6) Bisogna arretrare gli argini dai corsi d’acqua -ovunque sia possibile- e anche riconquistare terreni al demanio pubblico. Vanno ripristinate aree di laminazione naturale delle piene, indennizzando gli agricoltori che potranno essere danneggiati dalle esondazioni. Il concetto non è lontano da quello delle casse d’espansione artificiali, ma garantisce allo stesso tempo riduzione del rischio e maggiore naturalità dei fiumi. Eliminiamo adesso le coperture di cemento dai corsi d’acqua prima che lo facciano da soli, ricostruiamo i ponti più alti e proporzionati a portate più elevate, delocalizziamo le aree residenziali e produttive e infrastrutture troppo a rischio. Si deve ristabilire la funzionalità dei sistemi fluviali, utilizzando il più possibile soluzioni basate sulla natura, così come già previsto dagli indirizzi comunitari e anche dal nostro Piano nazionale di adattamento ai cambiamenti climatici.

Un esempio per tutti

Un esempio per tutti. Il territorio del Gargano è a forte rischio idrogeologico e dal 2021 sono in corso lavori a Faeto per mitigare questo rischio.
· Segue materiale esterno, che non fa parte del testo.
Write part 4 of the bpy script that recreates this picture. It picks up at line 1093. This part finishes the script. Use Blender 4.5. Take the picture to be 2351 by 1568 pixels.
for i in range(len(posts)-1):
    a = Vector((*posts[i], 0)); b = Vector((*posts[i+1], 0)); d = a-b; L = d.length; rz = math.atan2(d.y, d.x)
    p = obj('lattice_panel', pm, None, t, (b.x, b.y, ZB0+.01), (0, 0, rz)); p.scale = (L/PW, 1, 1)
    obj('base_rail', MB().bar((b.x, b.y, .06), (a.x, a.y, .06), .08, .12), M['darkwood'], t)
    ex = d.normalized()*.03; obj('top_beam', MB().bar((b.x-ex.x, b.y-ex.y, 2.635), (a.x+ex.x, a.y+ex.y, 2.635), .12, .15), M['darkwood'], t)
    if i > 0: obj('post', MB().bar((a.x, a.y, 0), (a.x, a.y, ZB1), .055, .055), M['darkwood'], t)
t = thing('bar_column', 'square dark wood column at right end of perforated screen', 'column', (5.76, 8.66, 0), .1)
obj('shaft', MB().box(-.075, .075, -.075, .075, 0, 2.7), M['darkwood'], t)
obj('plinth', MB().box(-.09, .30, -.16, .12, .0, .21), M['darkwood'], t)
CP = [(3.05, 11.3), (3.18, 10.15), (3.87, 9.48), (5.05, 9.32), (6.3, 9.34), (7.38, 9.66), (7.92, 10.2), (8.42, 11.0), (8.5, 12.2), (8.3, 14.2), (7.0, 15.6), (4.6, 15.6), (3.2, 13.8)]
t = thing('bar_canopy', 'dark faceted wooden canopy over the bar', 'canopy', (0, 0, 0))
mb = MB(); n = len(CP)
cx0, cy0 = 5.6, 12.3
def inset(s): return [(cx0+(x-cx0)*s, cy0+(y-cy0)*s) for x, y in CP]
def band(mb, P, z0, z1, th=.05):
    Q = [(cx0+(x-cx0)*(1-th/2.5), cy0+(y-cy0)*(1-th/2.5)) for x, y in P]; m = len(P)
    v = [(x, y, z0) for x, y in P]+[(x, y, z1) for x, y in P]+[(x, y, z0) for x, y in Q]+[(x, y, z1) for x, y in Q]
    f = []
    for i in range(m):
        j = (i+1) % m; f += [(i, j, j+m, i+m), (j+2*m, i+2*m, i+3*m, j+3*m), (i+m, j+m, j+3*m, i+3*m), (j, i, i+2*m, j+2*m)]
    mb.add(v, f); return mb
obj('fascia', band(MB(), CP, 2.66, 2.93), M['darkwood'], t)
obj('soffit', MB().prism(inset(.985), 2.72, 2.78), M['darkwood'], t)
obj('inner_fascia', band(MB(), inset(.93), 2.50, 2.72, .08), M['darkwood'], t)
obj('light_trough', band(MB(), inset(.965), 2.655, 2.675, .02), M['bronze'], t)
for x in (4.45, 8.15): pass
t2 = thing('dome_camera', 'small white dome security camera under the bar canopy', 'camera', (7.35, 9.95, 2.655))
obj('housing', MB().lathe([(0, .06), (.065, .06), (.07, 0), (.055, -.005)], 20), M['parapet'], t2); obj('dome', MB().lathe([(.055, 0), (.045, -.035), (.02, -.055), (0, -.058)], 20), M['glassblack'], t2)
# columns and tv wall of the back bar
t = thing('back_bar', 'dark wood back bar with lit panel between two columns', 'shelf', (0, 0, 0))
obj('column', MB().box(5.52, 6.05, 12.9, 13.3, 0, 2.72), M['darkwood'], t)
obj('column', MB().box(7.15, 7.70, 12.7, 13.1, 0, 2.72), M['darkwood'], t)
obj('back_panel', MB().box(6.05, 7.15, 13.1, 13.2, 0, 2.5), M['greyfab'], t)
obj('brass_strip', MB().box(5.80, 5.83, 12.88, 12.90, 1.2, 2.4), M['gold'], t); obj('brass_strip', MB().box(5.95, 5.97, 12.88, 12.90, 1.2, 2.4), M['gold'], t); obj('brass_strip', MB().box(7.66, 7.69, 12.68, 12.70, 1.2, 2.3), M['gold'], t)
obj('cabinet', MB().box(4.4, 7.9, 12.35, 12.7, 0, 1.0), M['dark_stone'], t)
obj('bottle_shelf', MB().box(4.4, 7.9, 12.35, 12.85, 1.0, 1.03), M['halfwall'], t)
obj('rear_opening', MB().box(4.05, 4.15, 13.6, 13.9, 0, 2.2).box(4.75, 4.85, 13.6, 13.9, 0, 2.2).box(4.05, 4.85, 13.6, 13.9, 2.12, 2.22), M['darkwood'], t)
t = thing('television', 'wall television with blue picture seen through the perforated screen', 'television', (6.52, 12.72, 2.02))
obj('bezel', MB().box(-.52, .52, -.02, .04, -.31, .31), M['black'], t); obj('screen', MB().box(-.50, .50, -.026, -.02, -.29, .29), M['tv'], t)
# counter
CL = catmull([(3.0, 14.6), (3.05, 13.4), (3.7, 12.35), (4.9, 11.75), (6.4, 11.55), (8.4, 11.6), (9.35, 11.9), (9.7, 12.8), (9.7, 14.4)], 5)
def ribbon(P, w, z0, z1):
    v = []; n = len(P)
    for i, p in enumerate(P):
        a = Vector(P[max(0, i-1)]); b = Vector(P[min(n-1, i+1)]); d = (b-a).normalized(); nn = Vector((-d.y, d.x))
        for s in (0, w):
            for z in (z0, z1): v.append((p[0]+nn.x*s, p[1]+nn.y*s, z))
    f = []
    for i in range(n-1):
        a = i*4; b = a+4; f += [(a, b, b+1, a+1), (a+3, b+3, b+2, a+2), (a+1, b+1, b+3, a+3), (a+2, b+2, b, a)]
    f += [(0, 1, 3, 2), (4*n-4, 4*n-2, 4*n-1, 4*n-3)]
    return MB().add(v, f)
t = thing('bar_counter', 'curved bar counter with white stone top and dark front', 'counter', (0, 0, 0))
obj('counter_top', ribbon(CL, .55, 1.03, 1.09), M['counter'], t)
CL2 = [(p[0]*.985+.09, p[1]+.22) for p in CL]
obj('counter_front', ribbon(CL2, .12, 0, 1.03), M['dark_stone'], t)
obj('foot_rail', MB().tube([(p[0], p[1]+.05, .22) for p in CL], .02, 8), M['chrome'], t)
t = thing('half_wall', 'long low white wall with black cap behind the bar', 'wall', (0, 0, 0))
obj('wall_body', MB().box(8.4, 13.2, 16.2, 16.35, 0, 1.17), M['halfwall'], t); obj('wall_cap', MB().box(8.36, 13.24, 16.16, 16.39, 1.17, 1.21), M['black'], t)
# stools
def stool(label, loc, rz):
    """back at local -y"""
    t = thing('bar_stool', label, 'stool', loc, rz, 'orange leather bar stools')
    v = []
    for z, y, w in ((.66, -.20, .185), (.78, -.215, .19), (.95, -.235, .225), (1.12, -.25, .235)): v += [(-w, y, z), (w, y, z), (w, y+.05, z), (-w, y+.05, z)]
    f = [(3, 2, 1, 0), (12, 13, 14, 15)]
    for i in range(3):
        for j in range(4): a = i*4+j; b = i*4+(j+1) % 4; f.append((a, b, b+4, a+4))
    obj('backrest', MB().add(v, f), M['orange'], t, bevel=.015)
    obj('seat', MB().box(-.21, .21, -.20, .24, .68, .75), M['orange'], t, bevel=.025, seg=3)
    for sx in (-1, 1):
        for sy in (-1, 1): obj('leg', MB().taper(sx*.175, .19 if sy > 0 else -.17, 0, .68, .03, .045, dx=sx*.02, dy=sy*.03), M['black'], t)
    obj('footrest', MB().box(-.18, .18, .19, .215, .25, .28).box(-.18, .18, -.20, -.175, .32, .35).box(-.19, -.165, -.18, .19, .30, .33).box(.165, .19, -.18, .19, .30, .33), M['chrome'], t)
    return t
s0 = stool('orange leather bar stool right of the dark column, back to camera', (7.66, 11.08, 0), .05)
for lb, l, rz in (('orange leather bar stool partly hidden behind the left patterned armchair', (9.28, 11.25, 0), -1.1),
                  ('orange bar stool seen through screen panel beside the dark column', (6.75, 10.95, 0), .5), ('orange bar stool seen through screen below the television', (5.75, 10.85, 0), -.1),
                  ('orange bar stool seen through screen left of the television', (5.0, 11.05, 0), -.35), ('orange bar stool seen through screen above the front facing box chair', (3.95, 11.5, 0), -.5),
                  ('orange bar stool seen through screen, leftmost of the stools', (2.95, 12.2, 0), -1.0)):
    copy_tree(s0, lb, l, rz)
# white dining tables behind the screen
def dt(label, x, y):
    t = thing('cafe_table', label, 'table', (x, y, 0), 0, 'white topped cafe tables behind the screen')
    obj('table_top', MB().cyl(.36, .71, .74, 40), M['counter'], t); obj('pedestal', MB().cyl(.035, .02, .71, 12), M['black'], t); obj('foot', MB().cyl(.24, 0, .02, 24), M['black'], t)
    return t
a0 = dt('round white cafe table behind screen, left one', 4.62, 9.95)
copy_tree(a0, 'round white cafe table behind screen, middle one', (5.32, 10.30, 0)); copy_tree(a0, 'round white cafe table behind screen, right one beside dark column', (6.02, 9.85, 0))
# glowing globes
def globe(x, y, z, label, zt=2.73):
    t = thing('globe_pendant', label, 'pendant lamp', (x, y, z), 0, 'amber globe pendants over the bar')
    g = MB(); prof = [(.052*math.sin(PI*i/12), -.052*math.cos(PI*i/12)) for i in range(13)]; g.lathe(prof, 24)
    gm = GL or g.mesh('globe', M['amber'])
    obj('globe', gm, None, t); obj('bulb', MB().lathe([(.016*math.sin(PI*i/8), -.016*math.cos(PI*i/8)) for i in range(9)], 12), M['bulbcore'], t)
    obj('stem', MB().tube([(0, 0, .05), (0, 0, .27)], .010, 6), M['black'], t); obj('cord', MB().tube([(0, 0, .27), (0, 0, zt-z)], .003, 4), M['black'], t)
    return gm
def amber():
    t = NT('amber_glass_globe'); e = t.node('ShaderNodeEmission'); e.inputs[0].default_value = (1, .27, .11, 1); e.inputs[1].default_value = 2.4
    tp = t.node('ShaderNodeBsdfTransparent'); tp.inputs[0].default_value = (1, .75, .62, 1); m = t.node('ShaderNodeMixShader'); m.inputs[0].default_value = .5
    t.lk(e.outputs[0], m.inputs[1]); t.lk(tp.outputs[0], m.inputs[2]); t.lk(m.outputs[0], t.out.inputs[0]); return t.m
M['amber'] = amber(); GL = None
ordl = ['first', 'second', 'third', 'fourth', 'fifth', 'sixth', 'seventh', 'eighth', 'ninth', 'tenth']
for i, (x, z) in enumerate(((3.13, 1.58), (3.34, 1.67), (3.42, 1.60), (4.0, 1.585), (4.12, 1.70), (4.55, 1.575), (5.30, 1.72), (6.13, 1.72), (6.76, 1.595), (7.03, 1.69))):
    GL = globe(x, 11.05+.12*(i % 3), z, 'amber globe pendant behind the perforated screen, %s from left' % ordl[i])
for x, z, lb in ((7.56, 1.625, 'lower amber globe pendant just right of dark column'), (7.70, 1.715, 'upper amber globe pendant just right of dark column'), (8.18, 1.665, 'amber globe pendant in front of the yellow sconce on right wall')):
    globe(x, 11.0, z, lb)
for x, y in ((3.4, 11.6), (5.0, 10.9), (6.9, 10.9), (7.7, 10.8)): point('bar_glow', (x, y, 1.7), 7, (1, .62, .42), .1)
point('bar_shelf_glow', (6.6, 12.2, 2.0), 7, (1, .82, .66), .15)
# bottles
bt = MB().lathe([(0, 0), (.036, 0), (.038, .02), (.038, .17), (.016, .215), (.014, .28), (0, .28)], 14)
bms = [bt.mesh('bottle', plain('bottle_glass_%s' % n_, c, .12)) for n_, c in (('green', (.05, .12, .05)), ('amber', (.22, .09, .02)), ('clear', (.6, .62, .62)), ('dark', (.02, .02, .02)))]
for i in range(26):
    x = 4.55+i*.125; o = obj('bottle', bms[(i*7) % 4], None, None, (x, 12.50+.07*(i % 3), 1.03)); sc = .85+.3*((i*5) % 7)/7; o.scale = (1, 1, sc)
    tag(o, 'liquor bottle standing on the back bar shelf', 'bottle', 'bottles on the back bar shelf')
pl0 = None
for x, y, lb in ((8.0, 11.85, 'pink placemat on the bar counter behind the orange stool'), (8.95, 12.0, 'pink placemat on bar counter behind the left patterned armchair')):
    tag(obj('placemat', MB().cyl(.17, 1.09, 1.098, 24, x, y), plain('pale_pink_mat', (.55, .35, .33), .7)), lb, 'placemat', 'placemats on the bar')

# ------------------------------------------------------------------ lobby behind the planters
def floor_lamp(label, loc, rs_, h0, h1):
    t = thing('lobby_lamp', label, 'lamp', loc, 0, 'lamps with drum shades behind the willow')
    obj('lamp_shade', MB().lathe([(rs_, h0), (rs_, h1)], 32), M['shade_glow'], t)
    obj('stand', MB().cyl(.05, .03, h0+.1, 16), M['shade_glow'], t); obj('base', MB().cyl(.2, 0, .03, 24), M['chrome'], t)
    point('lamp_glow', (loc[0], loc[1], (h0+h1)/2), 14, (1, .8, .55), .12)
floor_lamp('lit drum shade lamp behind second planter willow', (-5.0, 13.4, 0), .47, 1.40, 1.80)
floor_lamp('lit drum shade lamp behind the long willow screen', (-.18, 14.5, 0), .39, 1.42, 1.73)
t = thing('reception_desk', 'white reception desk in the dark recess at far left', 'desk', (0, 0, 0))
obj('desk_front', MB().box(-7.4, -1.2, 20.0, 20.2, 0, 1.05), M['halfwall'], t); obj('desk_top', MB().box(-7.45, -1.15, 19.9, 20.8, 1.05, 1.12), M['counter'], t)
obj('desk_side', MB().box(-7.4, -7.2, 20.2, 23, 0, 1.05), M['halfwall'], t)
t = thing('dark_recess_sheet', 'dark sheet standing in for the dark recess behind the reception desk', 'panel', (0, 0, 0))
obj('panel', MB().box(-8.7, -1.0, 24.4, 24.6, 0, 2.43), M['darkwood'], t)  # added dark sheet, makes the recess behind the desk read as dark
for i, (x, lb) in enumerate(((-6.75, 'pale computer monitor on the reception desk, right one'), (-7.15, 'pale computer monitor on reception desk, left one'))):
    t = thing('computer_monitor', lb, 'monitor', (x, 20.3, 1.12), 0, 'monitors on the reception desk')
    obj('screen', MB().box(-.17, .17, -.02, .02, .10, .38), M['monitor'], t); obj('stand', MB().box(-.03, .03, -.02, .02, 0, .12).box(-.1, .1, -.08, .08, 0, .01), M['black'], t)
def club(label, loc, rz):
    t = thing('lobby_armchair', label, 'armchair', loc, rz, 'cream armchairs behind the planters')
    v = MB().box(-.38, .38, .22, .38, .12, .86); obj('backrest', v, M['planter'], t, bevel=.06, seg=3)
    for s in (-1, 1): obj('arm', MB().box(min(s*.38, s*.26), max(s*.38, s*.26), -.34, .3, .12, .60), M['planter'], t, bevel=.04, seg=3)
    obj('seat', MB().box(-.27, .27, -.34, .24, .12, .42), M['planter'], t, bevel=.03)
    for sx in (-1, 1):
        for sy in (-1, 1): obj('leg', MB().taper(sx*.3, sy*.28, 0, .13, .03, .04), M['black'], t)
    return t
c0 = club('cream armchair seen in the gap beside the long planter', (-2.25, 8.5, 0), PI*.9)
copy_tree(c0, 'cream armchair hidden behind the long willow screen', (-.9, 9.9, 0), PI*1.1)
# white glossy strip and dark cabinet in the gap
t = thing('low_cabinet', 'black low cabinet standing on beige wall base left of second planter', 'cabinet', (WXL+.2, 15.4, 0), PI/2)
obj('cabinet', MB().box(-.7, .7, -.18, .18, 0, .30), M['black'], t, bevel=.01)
Speriamo possano concludersi prima delle prossime piogge ed evitare altre inondazioni.

Altri lavori sono in corso a Rodi Garganico e Apricena come si apprende dal sito https://www.dissestopuglia.it/ del Commissario della Regione Puglia per il dissesto idrogeologico.

Non possiamo dire più come diceva il Manzoni “ai posteri l’ardua sentenza” ma a noi tra qualche anno la prova se ciò che è stato realizzato è servito a salvare le case e le nostre esistenze.